Monday, June 2, 2008

Grateful

I just got an e-mail from my mom saying that the last of my extended relatives who were invited to my Michigan shower has rsvp'd - no. None of them are coming. I will excuse two who have legitimate excuses....I do not expect my Aunt and cousins to drive/fly from North Carolina for a baby shower. I also do not expect my grandmother who is desperately trying to recover from the shingles and has had a really miserable time for the last 6 months, to travel to attend. She could not physically do it. However, the others are offering lame or no excuses at all.

Originally, this made me very, very sad. (Okay, I had bit of a break-down...) I suppose that I am reading more into it than there may be. However, usually, my family is really good at attending the major events. This is as major as it gets for me. I just get the feeling that they are not coming because they are uncomfortable or do not approve and that just makes me sad.

While I am still sad, this whole thing got me to thinking about the wonderful people we DO have in our lives. When I was trying to come out to my parents, my brothers and sisters were right there behind me. They were supporting me no matter what happened. The same is true with this baby - they have been so loving and awesome. I never would have thought when I was growing up and we were, quite literally, beating on each other that someday I would be leaning on them soooo much.

Alicia's family - who I was orignially so worried about - has been complete wonderful. Everyone is happy and excited, wanting to throw showers and constantly asking how I am doing. I expected them to be the apprehensive ones, but they have completely surprised me and I am forever grateful to them for being so open and accepting.

Last but not least - our "family" here in Indy (and other places across the country). We have so many friends who are counting our blessings as their blessings, who were with us through every SINGLE doctor's appointment, who sat through many a graphic discussion of.....procedure and who rejoiced with us when we finally were able to announce that we were pregnant! You all made the process so much easier and I am so excited that when our baby arrives you will all be a part of her life.

So, I guess although I am sad that my extended family is not embracing this as much as I would like, I am extremely grateful to everyone else in our lives who loves us and this baby. She is surely not going to exist in the world without plenty of people to love her.

Thank you.

5 comments:

Krysten said...

As far as I'm concerned, we're creating ready-made friends. I even think my mom is as close to as excited for you guys as she is for me. She's always asking me for updates.

Don't worry too much about you're family. They'll come around eventually and if they don't, it is completely their loss!

On a sidenote, I am completely jealous of you already being finished with school. At this point, I'm not sure how I'm going to make it to Friday!

Andrea said...

I'm sorry about your extended family but I'm glad you have so many others who can be there to support you.

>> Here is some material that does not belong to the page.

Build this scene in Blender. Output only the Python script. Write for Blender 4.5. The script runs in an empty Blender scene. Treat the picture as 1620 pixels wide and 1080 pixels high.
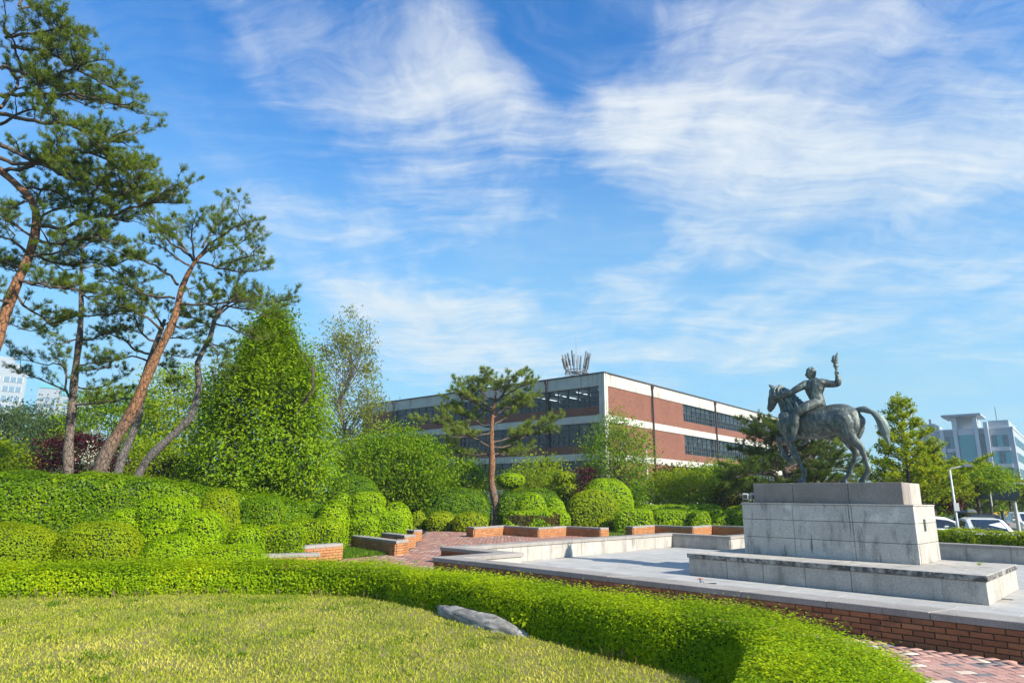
import bpy, bmesh, math, random
import numpy as np
from mathutils import Vector, Matrix, Quaternion
from math import radians, sin, cos, pi
rng = np.random.default_rng(7)
random.seed(7)
SC = bpy.context.scene
COL = SC.collection
# ------------------------------------------------------------------ camera
F, TH, H, RO = 1035.0, radians(13.42), 1.62, 0.0101
cd = bpy.data.cameras.new('camera')
cd.sensor_width = 36.0; cd.lens = 36.0*F/1620.0
cd.clip_start = 0.05; cd.clip_end = 6000
cam = bpy.data.objects.new('camera', cd); COL.objects.link(cam)
cam.matrix_world = Matrix.Translation((0, 0, H)) @ Matrix.Rotation(pi/2+TH, 4, 'X') @ Matrix.Rotation(RO, 4, 'Z')
SC.camera = cam
# ------------------------------------------------------------------ sky, sun, exposure
SUN_AZ, SUN_EL = radians(129.0), radians(33.5)
SKY_STRENGTH, SUN_STRENGTH, EXPOSURE = 0.10, 4.4, 1.07
sd = bpy.data.lights.new('sun', 'SUN'); sd.energy = SUN_STRENGTH; sd.angle = radians(0.53); sd.color = (1.0, 0.93, 0.80)
so = bpy.data.objects.new('sun', sd); COL.objects.link(so)
sv = Vector((sin(SUN_AZ)*cos(SUN_EL), cos(SUN_AZ)*cos(SUN_EL), sin(SUN_EL)))
so.rotation_euler = sv.to_track_quat('Z', 'Y').to_euler(); so.location = (20, -20, 40)
cy = SC.cycles; cy.max_bounces = 5; cy.diffuse_bounces = 3; cy.glossy_bounces = 2; cy.transmission_bounces = 3; cy.transparent_max_bounces = 6; cy.caustics_reflective = False; cy.caustics_refractive = False
W = bpy.data.worlds.new('World'); SC.world = W; W.use_nodes = True
vs = SC.view_settings; vs.view_transform = 'Standard'; vs.look = 'None'; vs.exposure = EXPOSURE; vs.gamma = 1.0; vs.use_curve_mapping = False

class NT:
    """small node helper"""
    def __init__(s, nt): s.nt = nt
    def n(s, t, **k):
        nd = s.nt.nodes.new('ShaderNode'+t)
        for a, b in k.items(): setattr(nd, a, b)
        return nd
    def l(s, a, b): s.nt.links.new(a, b)
    def put(s, sock, v):
        if hasattr(v, 'is_output'): s.l(v, sock)
        elif v is not None:
            sock.default_value = v
    def math(s, op, a, b=None, c=None, clamp=False):
        nd = s.n('Math', operation=op); nd.use_clamp = clamp
        for i, v in enumerate((a, b, c)):
            if v is not None: s.put(nd.inputs[i], v)
        return nd.outputs[0]
    def vm(s, op, a, b=None):
        nd = s.n('VectorMath', operation=op); s.put(nd.inputs[0], a)
        if b is not None: s.put(nd.inputs[1], b)
        return nd.outputs[1] if op in ('DOT_PRODUCT', 'LENGTH', 'DISTANCE') else nd.outputs[0]
    def ramp(s, fac, stops, interp='LINEAR'):
        nd = s.n('ValToRGB'); cr = nd.color_ramp; cr.interpolation = interp
        while len(cr.elements) < len(stops): cr.elements.new(0.5)
        for e, (p, c) in zip(cr.elements, stops):
            e.position = p; e.color = (c[0], c[1], c[2], 1) if hasattr(c, '__len__') else (c, c, c, 1)
        s.put(nd.inputs[0], fac); return nd.outputs[0]
    def noise(s, vec, scale, detail=4, rough=0.55, dist=0.0, color=False):
        nd = s.n('TexNoise'); s.put(nd.inputs['Vector'], vec)
        nd.inputs['Scale'].default_value = scale; nd.inputs['Detail'].default_value = detail
        nd.inputs['Roughness'].default_value = rough; nd.inputs['Distortion'].default_value = dist
        return nd.outputs[1 if color else 0]
    def mix(s, fac, a, b, blend='MIX'):
        nd = s.n('Mix', data_type='RGBA', blend_type=blend)
        s.put(nd.inputs[0], fac); s.put(nd.inputs[6], a if hasattr(a, 'is_output') else (*a[:3], 1)); s.put(nd.inputs[7], b if hasattr(b, 'is_output') else (*b[:3], 1))
        return nd.outputs[2]
    def mapr(s, v, a, b, c=0.0, d=1.0, smooth=True):
        nd = s.n('MapRange'); nd.interpolation_type = 'SMOOTHSTEP' if smooth else 'LINEAR'
        s.put(nd.inputs[0], v)
        for i, x in zip((1, 2, 3, 4), (a, b, c, d)): nd.inputs[i].default_value = x
        return nd.outputs[0]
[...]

I noticed a "her" at the end - it's a girl?!?

Cathy said...

This baby might suffer from suffocation from so much love. What a blessing that will be! She has been so wanted, so prayed for, and with God's power and blessing behind her, her mere presence in a room will cause all to fall madly in love with her. (Hello, just like Chris and Shay!) Even if they don't seem to love her now, they will. And if they don't, it's their loss, because she's going to be an amazing miraculous soul. Those of us already in on the miracle, have begun the celebration already; some folks just may be a little late to the party. She's going to be overflowing with loving supportive family, whether the ones you've got by blood or by what you choose to be her family. Friends are the family you choose. But she is going to be blessed to be so loaded with both.

amypfan said...

I got tears reading this. If your family is anything less than estatic about this baby, they are the ones missing out. You and Alicia are going to be amazing parents, and I can't wait until your little girl can play with mine.

Some side notes of my own--
Krysten - even though Shay will be older by about 10 months, can she still be part of the ready-made friend group?
Cathy - should I feel offended that you didn't include Bryn in your list of kids that people fall madly in love with? lol

Cathy said...

No offense meant by the exclusion of Bryn. I just didn't personally pray for the miracle birth of Bryn like I prayed for Chris and Shay and baby La Sharp. Didn't know you then, or I would've.